● Data segment:
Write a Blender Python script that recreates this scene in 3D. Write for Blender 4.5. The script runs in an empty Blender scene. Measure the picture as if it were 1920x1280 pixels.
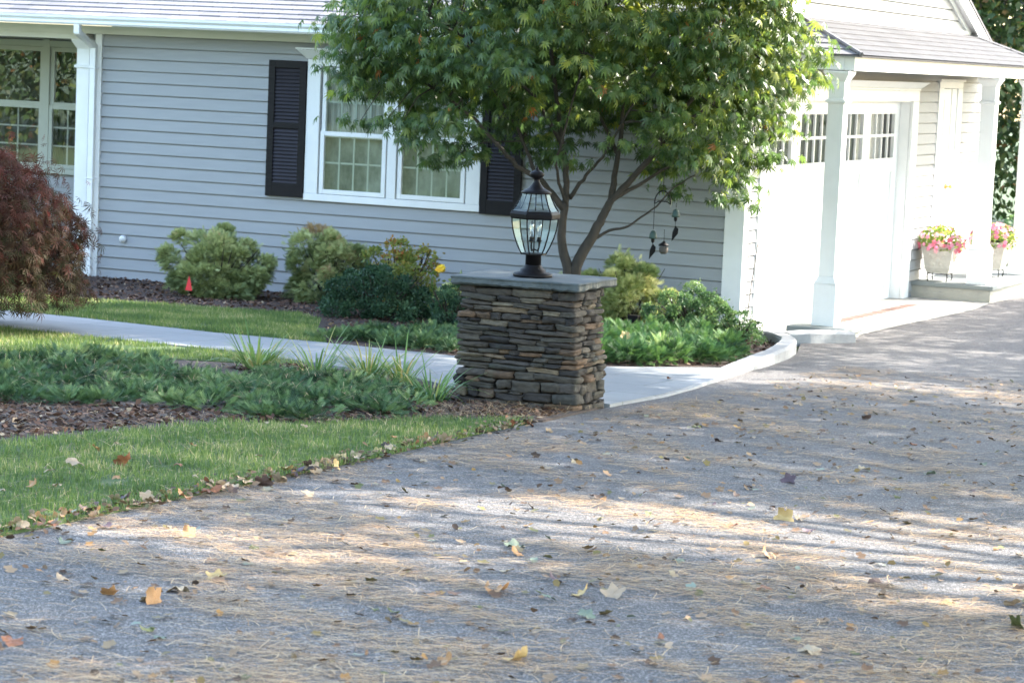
import bpy, math, random
import numpy as np
from mathutils import Matrix, Vector
random.seed(7); RNG = np.random.default_rng(11)
SC = bpy.context.scene
COL = SC.collection
# ------------------------------------------------------------------ camera
CAM = np.array([7.65503, -22.78786, 2.48])
RIGHT = np.array([.9134476, .4047226, .0425802])
DOWN = np.array([.0832537, -.0834263, -.9930301])
FWD = np.array([-.3983495, .910626, -.1099002])
cd = bpy.data.cameras.new('camera'); co = bpy.data.objects.new('camera', cd); COL.objects.link(co)
m = Matrix.Identity(4)
for i in range(3):
    m[i][0] = RIGHT[i]; m[i][1] = -DOWN[i]; m[i][2] = -FWD[i]; m[i][3] = CAM[i]
co.matrix_world = m
cd.sensor_width = 36; cd.sensor_fit = 'HORIZONTAL'; cd.lens = 36 * 4770 / 1920
cd.clip_start = .1; cd.clip_end = 2000
cd.dof.use_dof = True; cd.dof.focus_distance = 14.2; cd.dof.aperture_fstop = cd.lens / 1000 / .0125
SC.camera = co
# ------------------------------------------------------------------ sky, sun, exposure
SUN = np.array([1, 1.2, 1.3]); SUN = SUN / np.linalg.norm(SUN)
w = bpy.data.worlds.new('World'); SC.world = w; w.use_nodes = True
nt = w.node_tree; nt.nodes.clear()
sky = nt.nodes.new('ShaderNodeTexSky'); sky.sky_type = 'NISHITA'; sky.sun_disc = False
sky.sun_elevation = math.asin(SUN[2]); sky.sun_rotation = math.atan2(SUN[0], SUN[1])
sky.air_density = 1.3; sky.dust_density = 1.4; sky.ozone_density = .15
bg = nt.nodes.new('ShaderNodeBackground'); bg.inputs[1].default_value = .15
wo = nt.nodes.new('ShaderNodeOutputWorld')
nt.links.new(sky.outputs[0], bg.inputs[0]); nt.links.new(bg.outputs[0], wo.inputs[0])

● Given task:
Omit each picture, then return all of the listing exactly as it stands.

● Task response:
Write a Blender Python script that recreates this scene in 3D. Write for Blender 4.5. The script runs in an empty Blender scene. Measure the picture as if it were 1920x1280 pixels.
import bpy, math, random
import numpy as np
from mathutils import Matrix, Vector
random.seed(7); RNG = np.random.default_rng(11)
SC = bpy.context.scene
COL = SC.collection
# ------------------------------------------------------------------ camera
CAM = np.array([7.65503, -22.78786, 2.48])
RIGHT = np.array([.9134476, .4047226, .0425802])
DOWN = np.array([.0832537, -.0834263, -.9930301])
FWD = np.array([-.3983495, .910626, -.1099002])
cd = bpy.data.cameras.new('camera'); co = bpy.data.objects.new('camera', cd); COL.objects.link(co)
m = Matrix.Identity(4)
for i in range(3):
    m[i][0] = RIGHT[i]; m[i][1] = -DOWN[i]; m[i][2] = -FWD[i]; m[i][3] = CAM[i]
co.matrix_world = m
cd.sensor_width = 36; cd.sensor_fit = 'HORIZONTAL'; cd.lens = 36 * 4770 / 1920
cd.clip_start = .1; cd.clip_end = 2000
cd.dof.use_dof = True; cd.dof.focus_distance = 14.2; cd.dof.aperture_fstop = cd.lens / 1000 / .0125
SC.camera = co
# ------------------------------------------------------------------ sky, sun, exposure
SUN = np.array([1, 1.2, 1.3]); SUN = SUN / np.linalg.norm(SUN)
w = bpy.data.worlds.new('World'); SC.world = w; w.use_nodes = True
nt = w.node_tree; nt.nodes.clear()
sky = nt.nodes.new('ShaderNodeTexSky'); sky.sky_type = 'NISHITA'; sky.sun_disc = False
sky.sun_elevation = math.asin(SUN[2]); sky.sun_rotation = math.atan2(SUN[0], SUN[1])
sky.air_density = 1.3; sky.dust_density = 1.4; sky.ozone_density = .15
bg = nt.nodes.new('ShaderNodeBackground'); bg.inputs[1].default_value = .15
wo = nt.nodes.new('ShaderNodeOutputWorld')
nt.links.new(sky.outputs[0], bg.inputs[0]); nt.links.new(bg.outputs[0], wo.inputs[0])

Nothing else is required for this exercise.